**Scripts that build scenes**

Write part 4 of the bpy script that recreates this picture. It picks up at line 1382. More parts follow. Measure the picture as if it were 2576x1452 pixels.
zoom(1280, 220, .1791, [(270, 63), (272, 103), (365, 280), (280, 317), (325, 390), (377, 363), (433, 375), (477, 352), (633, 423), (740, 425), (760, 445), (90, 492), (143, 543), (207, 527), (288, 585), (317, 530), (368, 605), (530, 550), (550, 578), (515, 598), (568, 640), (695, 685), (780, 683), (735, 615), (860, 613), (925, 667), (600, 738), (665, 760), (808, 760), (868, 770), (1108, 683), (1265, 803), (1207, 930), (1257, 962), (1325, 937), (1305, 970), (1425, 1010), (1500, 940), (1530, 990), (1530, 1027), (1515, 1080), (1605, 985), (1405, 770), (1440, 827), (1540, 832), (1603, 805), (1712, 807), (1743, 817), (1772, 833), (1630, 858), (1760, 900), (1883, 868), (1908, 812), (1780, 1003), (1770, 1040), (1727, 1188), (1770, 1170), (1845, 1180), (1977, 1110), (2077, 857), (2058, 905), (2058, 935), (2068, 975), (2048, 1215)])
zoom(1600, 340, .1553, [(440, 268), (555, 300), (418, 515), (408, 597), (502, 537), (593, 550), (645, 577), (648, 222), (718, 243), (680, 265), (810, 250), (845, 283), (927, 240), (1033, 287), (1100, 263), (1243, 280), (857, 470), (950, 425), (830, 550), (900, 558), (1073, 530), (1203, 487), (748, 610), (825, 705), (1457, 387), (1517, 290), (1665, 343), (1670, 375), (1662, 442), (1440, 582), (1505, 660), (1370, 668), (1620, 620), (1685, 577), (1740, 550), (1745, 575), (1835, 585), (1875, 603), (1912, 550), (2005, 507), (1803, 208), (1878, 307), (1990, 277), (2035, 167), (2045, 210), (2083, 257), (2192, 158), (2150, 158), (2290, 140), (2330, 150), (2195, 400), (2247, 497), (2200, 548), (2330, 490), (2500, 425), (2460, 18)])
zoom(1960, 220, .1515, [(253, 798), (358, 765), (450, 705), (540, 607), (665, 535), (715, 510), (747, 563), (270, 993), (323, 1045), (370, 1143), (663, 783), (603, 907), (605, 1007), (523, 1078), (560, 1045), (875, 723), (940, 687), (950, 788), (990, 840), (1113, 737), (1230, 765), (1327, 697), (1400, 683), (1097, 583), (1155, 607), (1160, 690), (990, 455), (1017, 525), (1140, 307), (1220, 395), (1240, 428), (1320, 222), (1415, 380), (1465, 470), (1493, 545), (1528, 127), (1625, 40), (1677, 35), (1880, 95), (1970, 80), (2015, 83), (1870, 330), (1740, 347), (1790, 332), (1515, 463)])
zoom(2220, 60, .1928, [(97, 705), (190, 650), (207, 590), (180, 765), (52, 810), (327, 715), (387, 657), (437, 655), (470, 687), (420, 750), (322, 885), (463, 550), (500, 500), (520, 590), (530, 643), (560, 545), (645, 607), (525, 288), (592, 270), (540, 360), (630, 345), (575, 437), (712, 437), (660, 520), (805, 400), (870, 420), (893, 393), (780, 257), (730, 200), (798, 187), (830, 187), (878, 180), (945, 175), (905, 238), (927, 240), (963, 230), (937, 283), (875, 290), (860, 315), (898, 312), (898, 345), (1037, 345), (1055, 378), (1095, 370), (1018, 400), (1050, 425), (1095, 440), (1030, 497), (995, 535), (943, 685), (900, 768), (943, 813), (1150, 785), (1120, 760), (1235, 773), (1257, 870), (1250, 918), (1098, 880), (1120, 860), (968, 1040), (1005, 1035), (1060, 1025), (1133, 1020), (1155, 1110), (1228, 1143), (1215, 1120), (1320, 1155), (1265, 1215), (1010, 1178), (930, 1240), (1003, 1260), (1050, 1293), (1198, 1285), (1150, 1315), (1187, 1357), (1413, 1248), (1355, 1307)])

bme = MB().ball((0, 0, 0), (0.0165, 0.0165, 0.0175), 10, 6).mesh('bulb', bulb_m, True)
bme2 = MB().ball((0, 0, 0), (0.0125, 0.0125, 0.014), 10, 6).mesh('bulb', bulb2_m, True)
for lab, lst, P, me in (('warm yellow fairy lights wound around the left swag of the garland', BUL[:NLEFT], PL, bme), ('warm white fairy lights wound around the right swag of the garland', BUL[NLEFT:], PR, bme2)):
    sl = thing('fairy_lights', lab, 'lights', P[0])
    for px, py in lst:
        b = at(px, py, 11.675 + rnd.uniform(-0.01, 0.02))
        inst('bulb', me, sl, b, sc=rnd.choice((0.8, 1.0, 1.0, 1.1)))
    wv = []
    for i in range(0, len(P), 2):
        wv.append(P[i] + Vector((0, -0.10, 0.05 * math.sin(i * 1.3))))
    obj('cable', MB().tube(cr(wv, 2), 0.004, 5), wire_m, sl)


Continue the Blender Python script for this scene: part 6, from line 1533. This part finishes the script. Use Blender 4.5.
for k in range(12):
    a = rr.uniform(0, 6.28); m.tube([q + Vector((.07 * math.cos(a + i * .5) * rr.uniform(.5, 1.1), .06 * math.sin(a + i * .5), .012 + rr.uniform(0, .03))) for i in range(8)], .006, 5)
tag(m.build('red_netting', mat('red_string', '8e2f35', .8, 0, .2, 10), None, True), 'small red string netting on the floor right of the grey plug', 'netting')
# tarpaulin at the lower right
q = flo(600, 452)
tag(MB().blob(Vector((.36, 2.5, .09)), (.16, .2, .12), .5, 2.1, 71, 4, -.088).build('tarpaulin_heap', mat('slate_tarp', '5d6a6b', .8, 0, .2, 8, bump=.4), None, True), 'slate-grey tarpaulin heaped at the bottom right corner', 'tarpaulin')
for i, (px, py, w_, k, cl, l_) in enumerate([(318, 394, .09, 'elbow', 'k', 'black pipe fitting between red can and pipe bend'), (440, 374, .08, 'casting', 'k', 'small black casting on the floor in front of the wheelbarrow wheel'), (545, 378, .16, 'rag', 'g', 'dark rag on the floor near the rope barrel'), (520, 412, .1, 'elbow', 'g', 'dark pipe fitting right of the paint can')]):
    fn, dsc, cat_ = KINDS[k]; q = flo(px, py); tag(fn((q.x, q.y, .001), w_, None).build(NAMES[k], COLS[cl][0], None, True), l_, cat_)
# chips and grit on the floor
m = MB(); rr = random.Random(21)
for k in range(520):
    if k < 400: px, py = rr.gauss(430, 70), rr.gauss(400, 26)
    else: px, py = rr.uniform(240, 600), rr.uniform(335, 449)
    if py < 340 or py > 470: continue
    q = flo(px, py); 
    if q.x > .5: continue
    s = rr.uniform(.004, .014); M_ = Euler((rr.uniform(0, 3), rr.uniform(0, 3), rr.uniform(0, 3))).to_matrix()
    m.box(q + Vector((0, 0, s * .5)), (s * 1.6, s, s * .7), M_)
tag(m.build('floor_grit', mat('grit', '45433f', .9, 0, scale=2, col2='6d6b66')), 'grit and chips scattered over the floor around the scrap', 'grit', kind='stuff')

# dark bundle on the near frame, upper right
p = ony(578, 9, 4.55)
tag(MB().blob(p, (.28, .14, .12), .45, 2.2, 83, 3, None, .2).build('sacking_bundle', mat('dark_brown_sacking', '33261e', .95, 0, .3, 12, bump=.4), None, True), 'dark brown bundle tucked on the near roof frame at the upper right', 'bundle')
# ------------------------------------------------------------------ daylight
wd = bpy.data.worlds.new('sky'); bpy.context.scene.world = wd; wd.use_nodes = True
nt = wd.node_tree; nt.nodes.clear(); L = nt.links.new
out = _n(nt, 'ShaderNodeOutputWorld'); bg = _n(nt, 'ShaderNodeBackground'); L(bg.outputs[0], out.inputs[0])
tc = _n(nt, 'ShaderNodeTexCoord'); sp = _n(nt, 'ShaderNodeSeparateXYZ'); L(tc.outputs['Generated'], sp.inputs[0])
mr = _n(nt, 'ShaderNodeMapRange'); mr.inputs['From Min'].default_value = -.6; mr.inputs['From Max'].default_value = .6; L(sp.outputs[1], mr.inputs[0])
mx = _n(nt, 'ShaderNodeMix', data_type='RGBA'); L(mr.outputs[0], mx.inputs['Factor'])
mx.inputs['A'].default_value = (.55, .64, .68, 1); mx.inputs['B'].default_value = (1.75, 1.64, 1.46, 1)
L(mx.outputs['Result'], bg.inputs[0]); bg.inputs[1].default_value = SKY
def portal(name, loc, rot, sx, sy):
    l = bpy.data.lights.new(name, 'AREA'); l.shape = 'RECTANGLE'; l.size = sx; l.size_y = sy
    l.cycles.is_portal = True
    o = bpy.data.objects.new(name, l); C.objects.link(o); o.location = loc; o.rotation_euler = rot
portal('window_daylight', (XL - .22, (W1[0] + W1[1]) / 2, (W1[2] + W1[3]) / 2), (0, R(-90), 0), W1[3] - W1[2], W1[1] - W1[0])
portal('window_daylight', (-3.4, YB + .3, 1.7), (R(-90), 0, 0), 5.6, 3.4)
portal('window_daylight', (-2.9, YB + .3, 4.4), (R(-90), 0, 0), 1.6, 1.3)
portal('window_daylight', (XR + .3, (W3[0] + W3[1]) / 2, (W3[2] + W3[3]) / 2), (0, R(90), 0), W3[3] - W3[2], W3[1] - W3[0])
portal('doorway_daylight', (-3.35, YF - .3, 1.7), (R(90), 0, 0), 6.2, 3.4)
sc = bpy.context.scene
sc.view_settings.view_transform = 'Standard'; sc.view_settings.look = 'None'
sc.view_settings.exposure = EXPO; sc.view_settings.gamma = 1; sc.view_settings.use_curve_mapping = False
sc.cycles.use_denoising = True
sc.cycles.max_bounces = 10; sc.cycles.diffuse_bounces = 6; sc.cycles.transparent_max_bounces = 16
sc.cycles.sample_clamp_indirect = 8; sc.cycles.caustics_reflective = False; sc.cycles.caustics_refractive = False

**Written exercise**
Collect every line above that contains the word "this".

**Response to the exercise**
Write part 4 of the bpy script that recreates this picture. It picks up at line 1382. More parts follow. Measure the picture as if it were 2576x1452 pixels.
Continue the Blender Python script for this scene: part 6, from line 1533. This part finishes the script. Use Blender 4.5.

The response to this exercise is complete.